### STATED PROBLEM
Check each line below for "part" and report how many have it, nothing else.

### SUPPLIED MATERIAL
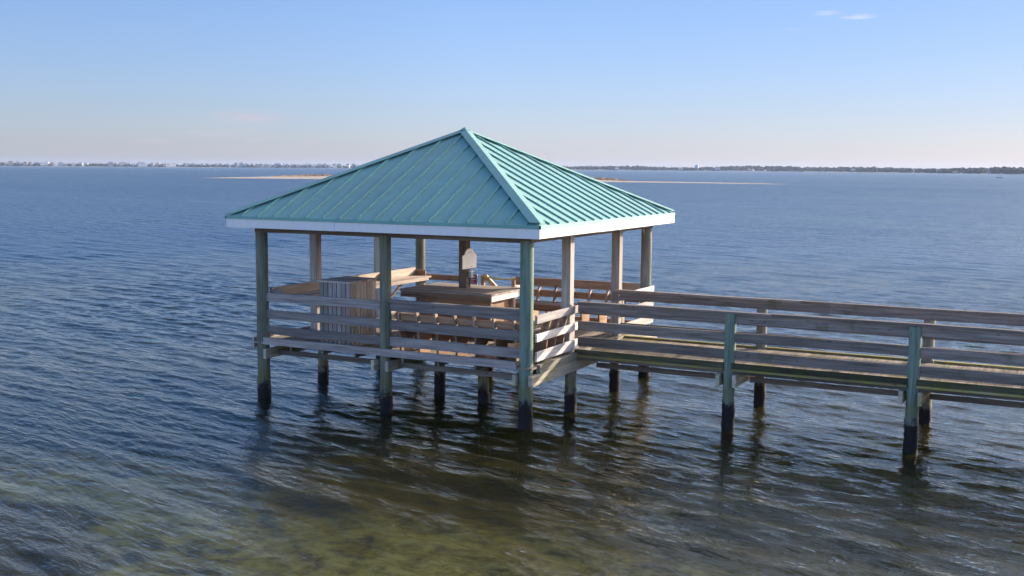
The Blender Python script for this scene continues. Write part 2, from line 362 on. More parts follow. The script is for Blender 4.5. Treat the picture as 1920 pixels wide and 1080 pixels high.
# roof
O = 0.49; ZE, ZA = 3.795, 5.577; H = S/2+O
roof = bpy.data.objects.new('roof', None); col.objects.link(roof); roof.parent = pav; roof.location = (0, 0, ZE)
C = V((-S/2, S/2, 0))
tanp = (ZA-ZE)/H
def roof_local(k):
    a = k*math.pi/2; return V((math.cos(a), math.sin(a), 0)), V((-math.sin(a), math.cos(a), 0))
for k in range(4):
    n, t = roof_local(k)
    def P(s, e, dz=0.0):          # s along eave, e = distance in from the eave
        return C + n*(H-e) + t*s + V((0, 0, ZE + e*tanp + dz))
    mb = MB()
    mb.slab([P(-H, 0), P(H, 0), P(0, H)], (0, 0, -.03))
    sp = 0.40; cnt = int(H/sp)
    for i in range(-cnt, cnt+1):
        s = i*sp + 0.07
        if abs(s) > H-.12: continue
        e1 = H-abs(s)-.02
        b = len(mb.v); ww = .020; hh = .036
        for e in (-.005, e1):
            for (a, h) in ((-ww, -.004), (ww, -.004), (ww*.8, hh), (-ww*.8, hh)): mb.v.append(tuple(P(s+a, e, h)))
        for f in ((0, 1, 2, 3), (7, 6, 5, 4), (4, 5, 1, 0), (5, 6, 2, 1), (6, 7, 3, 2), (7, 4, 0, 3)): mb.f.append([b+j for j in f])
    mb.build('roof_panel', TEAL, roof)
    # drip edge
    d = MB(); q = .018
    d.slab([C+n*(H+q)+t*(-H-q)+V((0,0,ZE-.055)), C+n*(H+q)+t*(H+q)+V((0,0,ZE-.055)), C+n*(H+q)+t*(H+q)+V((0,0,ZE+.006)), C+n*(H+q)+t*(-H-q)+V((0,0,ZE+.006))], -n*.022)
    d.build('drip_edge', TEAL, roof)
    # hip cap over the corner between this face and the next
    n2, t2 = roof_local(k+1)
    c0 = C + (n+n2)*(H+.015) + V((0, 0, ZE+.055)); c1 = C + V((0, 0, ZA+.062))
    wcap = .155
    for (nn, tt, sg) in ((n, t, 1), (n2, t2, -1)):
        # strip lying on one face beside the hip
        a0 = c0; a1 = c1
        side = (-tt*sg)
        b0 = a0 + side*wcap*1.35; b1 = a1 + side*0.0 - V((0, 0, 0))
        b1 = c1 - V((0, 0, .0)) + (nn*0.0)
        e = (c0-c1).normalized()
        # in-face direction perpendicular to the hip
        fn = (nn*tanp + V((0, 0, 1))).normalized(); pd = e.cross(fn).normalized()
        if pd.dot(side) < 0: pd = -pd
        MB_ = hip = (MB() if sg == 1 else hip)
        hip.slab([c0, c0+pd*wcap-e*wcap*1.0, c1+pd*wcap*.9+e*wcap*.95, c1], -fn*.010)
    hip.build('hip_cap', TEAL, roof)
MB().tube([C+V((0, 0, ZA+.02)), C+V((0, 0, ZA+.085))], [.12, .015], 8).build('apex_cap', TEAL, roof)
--
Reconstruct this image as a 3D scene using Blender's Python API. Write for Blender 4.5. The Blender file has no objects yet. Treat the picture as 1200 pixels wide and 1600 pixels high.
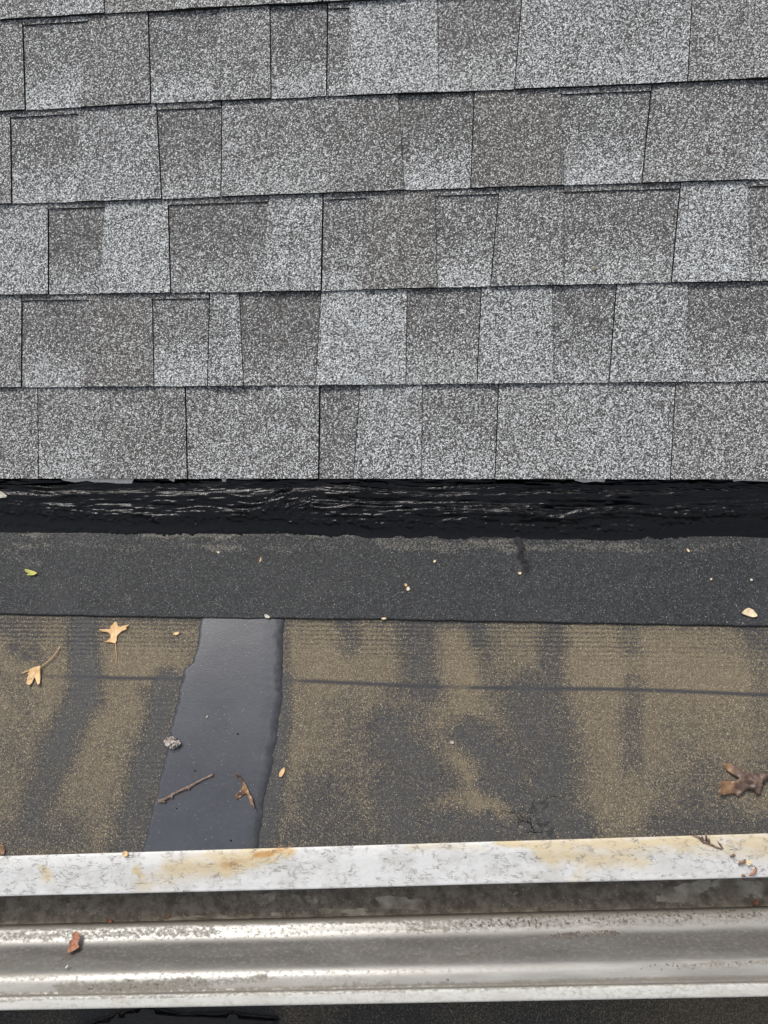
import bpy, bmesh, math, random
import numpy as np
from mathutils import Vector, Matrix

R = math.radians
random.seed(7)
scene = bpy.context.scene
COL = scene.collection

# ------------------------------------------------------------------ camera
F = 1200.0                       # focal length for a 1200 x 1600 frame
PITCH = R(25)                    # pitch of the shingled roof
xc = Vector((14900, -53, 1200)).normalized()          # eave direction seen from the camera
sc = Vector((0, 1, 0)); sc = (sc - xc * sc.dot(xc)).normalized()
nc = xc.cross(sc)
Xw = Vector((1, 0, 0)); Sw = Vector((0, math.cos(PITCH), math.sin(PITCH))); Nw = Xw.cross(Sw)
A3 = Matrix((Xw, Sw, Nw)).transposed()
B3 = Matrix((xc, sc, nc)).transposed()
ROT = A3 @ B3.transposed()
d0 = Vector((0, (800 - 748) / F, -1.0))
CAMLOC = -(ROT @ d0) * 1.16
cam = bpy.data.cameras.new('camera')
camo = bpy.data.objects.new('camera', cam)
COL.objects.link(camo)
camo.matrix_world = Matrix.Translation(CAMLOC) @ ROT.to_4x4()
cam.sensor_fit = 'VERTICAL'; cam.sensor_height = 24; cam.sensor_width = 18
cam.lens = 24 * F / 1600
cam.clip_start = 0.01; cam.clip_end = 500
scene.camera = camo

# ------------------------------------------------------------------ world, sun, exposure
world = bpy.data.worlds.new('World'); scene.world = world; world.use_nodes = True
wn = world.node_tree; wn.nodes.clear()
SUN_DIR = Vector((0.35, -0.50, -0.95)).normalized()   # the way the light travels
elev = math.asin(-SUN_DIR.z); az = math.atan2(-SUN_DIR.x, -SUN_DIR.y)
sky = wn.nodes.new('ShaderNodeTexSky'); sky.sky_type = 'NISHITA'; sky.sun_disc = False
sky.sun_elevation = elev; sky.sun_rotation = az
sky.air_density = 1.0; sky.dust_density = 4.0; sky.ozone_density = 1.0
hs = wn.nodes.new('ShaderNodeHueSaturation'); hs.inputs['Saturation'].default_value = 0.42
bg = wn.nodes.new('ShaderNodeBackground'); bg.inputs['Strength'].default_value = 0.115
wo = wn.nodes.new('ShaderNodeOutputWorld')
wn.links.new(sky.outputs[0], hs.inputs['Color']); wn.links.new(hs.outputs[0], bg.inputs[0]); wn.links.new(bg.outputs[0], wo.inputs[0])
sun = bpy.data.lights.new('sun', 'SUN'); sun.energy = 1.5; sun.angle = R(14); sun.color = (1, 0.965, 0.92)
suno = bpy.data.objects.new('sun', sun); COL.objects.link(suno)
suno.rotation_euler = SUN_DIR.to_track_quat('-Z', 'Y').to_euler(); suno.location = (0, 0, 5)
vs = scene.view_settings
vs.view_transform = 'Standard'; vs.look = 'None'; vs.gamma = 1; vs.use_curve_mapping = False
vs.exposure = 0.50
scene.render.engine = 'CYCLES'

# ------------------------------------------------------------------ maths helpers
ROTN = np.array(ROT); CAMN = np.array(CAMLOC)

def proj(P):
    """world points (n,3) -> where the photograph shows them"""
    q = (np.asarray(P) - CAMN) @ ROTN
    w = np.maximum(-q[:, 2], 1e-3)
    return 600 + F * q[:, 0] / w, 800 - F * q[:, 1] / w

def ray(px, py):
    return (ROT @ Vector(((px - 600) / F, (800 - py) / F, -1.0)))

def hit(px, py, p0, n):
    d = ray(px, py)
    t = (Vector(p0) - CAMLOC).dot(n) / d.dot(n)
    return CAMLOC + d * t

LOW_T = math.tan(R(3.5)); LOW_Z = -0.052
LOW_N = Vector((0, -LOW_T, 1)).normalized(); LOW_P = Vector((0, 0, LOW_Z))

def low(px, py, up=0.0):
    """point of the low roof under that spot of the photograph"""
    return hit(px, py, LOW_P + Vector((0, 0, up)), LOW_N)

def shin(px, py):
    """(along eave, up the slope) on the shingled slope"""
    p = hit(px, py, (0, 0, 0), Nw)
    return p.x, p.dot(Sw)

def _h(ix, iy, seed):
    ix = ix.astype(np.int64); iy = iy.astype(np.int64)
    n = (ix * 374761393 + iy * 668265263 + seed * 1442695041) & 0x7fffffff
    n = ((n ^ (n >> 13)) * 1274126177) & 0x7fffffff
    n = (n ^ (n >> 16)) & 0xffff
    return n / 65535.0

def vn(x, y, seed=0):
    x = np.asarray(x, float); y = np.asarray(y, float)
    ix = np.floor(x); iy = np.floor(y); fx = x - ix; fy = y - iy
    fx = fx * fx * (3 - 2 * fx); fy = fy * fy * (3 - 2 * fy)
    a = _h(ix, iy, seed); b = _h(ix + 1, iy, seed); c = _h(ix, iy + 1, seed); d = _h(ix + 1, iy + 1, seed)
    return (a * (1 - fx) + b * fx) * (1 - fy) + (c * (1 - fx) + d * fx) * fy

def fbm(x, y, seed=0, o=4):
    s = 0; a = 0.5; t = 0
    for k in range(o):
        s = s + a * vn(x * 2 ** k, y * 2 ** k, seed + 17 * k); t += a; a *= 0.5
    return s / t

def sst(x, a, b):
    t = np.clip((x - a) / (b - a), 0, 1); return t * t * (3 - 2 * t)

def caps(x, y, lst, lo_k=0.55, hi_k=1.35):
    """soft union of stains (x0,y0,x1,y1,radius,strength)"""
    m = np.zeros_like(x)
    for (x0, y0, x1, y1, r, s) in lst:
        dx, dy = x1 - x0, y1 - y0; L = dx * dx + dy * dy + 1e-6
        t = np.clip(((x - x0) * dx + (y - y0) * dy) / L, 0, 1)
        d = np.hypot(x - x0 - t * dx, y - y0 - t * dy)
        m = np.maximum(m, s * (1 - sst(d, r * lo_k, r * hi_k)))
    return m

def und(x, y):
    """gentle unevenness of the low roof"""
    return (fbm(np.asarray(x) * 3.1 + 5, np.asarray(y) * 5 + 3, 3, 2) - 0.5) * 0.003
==
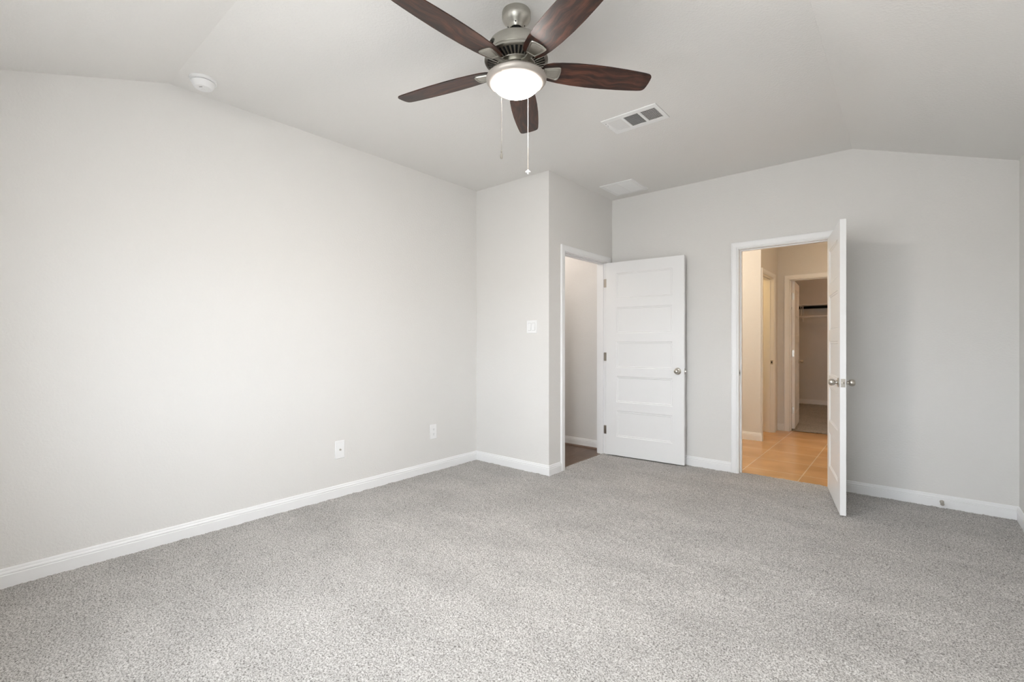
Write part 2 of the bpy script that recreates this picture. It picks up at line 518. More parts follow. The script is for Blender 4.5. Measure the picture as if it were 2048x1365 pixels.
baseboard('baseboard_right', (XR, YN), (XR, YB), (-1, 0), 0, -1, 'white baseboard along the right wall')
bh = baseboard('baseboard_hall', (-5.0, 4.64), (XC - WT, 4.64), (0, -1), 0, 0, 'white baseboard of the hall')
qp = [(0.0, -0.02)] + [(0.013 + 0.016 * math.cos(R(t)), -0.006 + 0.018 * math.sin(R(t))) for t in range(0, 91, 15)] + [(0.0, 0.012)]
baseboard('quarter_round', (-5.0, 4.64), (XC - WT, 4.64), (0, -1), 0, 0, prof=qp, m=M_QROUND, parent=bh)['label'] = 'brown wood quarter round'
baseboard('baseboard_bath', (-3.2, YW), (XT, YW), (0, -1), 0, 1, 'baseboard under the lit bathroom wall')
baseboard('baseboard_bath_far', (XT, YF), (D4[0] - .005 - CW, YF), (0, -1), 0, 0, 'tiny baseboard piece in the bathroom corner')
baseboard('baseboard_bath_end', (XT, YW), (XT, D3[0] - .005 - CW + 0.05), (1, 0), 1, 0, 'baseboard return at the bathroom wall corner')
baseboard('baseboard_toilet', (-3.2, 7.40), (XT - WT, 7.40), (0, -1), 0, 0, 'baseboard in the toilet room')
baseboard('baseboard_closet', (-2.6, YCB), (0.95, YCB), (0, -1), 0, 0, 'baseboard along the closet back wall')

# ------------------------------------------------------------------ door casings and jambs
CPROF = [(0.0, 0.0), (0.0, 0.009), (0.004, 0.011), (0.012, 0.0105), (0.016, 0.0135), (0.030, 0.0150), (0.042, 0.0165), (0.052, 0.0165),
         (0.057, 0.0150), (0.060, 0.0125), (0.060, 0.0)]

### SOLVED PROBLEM
2